▸ **Records to process**:
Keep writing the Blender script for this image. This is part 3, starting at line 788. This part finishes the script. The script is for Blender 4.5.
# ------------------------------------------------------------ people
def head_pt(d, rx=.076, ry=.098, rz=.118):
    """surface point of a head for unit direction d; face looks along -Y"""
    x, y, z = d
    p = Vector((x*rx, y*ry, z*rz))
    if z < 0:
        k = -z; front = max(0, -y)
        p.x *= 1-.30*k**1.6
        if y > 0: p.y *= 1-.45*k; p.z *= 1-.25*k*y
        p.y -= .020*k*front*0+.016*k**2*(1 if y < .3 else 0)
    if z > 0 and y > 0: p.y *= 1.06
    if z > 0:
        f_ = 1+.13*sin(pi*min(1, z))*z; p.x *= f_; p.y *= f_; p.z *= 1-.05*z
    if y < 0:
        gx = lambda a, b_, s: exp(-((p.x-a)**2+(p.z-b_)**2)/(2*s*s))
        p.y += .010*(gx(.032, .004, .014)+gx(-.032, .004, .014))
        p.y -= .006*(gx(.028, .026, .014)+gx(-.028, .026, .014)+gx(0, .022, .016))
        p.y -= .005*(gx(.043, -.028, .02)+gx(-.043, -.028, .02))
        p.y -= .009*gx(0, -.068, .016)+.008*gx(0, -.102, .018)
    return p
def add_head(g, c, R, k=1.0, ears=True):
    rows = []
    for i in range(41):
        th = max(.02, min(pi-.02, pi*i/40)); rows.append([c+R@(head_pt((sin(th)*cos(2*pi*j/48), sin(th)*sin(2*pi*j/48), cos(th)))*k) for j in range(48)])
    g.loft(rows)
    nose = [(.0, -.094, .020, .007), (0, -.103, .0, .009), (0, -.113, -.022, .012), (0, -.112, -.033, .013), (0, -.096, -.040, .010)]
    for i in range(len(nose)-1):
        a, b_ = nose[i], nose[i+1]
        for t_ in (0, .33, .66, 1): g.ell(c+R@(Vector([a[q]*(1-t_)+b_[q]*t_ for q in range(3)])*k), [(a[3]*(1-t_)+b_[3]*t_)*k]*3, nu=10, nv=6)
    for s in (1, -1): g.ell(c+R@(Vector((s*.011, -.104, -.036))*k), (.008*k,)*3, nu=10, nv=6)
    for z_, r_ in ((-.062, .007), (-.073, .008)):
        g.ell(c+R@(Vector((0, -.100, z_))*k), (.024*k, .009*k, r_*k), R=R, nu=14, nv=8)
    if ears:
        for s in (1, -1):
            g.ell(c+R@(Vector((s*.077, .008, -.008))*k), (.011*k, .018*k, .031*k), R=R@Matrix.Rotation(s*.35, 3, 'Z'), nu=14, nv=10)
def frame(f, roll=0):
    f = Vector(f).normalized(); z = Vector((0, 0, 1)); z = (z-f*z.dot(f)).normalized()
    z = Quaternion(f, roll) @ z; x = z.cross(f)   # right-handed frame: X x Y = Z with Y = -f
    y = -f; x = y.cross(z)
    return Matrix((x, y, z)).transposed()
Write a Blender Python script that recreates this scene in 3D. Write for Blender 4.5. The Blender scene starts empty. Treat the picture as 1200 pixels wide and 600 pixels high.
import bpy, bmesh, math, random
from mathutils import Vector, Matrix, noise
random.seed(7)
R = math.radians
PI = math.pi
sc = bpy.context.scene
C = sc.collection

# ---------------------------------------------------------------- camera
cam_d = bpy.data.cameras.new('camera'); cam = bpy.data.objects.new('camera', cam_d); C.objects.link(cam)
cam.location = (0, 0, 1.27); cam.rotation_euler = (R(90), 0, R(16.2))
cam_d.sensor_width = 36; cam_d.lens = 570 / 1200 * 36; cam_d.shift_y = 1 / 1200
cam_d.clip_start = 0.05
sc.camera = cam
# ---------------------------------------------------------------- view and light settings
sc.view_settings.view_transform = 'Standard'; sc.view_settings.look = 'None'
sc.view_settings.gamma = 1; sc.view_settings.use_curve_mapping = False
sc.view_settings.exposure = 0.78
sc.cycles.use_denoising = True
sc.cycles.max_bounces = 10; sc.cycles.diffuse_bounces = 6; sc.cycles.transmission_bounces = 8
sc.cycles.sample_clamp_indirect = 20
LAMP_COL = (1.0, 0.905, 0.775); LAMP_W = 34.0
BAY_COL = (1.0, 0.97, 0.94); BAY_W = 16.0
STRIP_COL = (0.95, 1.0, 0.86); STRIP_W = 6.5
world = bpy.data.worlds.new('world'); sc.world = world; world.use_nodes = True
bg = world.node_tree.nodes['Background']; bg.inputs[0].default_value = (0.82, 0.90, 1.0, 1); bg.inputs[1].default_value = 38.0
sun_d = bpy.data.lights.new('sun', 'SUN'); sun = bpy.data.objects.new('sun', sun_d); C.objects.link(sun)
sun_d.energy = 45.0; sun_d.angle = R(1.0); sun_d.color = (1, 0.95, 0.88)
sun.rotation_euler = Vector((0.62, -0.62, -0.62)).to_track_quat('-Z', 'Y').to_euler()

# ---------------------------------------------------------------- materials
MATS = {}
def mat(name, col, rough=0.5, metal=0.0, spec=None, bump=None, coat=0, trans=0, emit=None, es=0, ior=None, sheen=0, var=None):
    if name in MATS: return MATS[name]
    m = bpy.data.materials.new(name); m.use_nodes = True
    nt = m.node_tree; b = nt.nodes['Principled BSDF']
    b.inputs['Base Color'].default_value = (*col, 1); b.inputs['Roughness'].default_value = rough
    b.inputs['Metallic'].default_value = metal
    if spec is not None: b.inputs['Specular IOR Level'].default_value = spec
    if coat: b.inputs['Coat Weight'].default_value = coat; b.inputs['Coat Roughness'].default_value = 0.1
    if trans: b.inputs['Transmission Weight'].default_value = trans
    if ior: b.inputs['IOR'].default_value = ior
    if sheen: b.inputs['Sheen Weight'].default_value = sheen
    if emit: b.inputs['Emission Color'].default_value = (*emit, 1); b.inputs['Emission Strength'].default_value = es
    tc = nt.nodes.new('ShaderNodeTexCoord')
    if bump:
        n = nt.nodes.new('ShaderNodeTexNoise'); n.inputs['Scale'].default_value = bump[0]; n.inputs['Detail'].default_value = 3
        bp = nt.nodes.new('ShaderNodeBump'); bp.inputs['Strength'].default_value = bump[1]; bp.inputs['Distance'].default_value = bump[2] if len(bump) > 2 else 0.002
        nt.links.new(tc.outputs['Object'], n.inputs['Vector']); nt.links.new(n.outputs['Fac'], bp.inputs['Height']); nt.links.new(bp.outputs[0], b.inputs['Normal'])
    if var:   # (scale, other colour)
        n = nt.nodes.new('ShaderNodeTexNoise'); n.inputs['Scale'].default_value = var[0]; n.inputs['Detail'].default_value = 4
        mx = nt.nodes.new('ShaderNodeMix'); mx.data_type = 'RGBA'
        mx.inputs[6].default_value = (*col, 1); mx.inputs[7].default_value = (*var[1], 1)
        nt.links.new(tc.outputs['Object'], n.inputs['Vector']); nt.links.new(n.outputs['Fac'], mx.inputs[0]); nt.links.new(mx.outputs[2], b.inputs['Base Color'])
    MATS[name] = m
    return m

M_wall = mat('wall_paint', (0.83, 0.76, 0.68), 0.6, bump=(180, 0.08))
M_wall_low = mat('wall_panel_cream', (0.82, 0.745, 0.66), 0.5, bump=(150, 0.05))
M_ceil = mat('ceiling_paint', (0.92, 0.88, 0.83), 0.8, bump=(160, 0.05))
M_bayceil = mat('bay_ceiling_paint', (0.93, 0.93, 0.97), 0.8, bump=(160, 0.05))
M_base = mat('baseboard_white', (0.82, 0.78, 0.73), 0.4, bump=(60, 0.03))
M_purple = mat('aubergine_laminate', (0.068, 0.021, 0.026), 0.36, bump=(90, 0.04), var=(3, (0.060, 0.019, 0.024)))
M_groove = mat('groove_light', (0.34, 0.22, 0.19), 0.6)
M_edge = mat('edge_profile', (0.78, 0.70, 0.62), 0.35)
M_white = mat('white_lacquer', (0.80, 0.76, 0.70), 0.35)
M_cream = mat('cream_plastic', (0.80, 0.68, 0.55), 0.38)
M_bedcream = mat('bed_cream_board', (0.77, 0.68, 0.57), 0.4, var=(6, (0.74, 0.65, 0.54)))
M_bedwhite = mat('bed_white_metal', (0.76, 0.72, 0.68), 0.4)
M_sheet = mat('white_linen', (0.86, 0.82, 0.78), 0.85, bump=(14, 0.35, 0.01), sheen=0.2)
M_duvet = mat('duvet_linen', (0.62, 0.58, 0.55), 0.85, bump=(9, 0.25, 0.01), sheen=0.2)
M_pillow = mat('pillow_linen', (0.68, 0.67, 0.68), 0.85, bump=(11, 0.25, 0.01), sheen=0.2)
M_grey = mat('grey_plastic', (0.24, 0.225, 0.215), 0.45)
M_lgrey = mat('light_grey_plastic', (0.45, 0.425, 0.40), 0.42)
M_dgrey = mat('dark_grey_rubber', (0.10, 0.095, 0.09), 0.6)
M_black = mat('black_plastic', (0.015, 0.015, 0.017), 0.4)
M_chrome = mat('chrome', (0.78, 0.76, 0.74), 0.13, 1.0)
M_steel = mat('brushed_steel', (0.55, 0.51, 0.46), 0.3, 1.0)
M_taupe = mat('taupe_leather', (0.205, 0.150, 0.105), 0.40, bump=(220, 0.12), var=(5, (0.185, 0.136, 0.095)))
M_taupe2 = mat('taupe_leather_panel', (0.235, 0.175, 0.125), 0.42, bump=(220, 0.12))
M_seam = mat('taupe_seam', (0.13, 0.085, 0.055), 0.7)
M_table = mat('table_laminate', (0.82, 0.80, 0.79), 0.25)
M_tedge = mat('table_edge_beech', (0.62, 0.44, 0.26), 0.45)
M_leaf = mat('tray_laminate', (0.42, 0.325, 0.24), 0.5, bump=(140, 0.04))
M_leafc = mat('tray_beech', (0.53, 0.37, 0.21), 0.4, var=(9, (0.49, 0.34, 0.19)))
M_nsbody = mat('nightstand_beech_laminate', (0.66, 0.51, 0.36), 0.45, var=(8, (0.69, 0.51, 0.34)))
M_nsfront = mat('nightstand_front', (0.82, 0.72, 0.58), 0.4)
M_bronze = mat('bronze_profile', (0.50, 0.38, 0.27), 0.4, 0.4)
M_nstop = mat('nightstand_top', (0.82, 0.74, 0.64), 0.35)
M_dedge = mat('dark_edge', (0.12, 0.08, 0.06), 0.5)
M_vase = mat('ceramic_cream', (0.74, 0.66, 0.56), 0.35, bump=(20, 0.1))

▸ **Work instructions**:
From the records above, give again exactly the lines running from the line with "Write a Blender" to the line with "C = sc.collection", inclusive.

▸ **Full solution**:
Write a Blender Python script that recreates this scene in 3D. Write for Blender 4.5. The Blender scene starts empty. Treat the picture as 1200 pixels wide and 600 pixels high.
import bpy, bmesh, math, random
from mathutils import Vector, Matrix, noise
random.seed(7)
R = math.radians
PI = math.pi
sc = bpy.context.scene
C = sc.collection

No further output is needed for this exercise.